Water cycling and partitioning through the soil–plant–atmosphere continuum in a subtropical, urban woodland inferred by water stable isotopes

Abstract

AbstractFor many urban woodlands, knowledge of how water is cycled and partitioned by plants is important for improving water management strategies, particularly during warm and wet periods with heavy, convective events in subtropical monsoon regions which are characterized by hot and humid summers. Still, most studies on these processes have been conducted in rural, none subtropical areas. Useful tools for tracing water movement during different precipitation events are stable water isotopes.
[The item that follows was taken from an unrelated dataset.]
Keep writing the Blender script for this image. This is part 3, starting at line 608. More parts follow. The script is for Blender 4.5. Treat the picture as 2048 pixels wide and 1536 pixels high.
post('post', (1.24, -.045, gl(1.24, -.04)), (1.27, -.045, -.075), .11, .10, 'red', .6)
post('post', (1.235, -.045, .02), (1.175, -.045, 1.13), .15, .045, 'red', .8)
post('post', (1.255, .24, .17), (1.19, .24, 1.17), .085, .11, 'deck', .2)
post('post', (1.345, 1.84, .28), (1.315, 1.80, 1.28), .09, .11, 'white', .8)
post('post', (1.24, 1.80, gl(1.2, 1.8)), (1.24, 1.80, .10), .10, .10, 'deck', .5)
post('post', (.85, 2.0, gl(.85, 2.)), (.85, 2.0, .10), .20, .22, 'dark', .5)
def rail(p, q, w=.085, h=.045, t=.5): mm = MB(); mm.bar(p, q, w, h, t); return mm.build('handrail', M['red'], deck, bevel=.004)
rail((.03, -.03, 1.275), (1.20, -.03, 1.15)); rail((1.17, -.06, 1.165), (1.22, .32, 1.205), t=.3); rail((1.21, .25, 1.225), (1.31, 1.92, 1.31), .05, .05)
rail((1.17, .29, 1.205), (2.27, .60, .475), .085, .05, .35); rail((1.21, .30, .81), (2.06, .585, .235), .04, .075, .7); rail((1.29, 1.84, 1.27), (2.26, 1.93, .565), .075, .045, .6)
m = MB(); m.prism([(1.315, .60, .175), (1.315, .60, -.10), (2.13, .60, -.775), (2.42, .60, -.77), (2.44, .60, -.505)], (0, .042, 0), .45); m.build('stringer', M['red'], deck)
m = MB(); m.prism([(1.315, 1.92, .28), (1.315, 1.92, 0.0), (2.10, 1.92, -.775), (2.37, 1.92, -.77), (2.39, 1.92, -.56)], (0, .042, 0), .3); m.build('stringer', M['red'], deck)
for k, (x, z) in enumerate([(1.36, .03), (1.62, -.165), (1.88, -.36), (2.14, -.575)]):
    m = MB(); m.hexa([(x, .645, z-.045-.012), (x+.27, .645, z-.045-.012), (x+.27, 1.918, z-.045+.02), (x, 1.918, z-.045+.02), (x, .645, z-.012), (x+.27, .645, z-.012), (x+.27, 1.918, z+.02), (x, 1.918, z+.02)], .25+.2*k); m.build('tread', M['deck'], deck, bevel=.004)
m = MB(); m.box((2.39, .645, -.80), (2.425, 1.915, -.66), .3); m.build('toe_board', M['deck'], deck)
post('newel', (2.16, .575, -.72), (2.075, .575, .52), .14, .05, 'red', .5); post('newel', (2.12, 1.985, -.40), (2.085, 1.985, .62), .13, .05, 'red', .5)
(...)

So far, very few studies have been carried out in urbanized woodlands where the natural hydrological cycle is affected by strong anthropogenic influences. We conducted an intense spatio‐temporal sampling campaign of water isotopes, combined with relevant atmospheric parameters, climatic and hydrometric data across an evergreen broad‐leaved woodland near Chengdu, SW China, to assess event‐based changes in water cycling and partitioning during the warm and wet summer of 2020. Based on event‐scale precipitation samples, soil and plant water samples, we found similar temporal variations in the water isotopes of precipitation, soil, and plants, with a gradual enrichment in the order of precipitation – soil water – plant water. However, the responses of soil and plant water to precipitation were delayed. From the dynamics of soil water content and soil water isotopes, evaporative fractionation and precipitation signatures were determined as the critical factors in influencing water storage and compositions through the soil profile. Only precipitation events >5 mm recharged the soil profile, with a ~ 24 h time lag in the response time of soil water (0–50 cm) to effective events. The water isotopes in the branches and leaves of the plants reflected their water sources primarily from 0 to 50 cm soil layers and water losses through evapotranspiration, respectively. These isotopic signals described the transfer and exchange of water in the soil–plant‐atmosphere continuum and therefore improved our understanding of water cycling and partitioning in an urban woodland in a subtropical monsoon humid region, which may have important implications for urban green space and ecosystem services in other regions.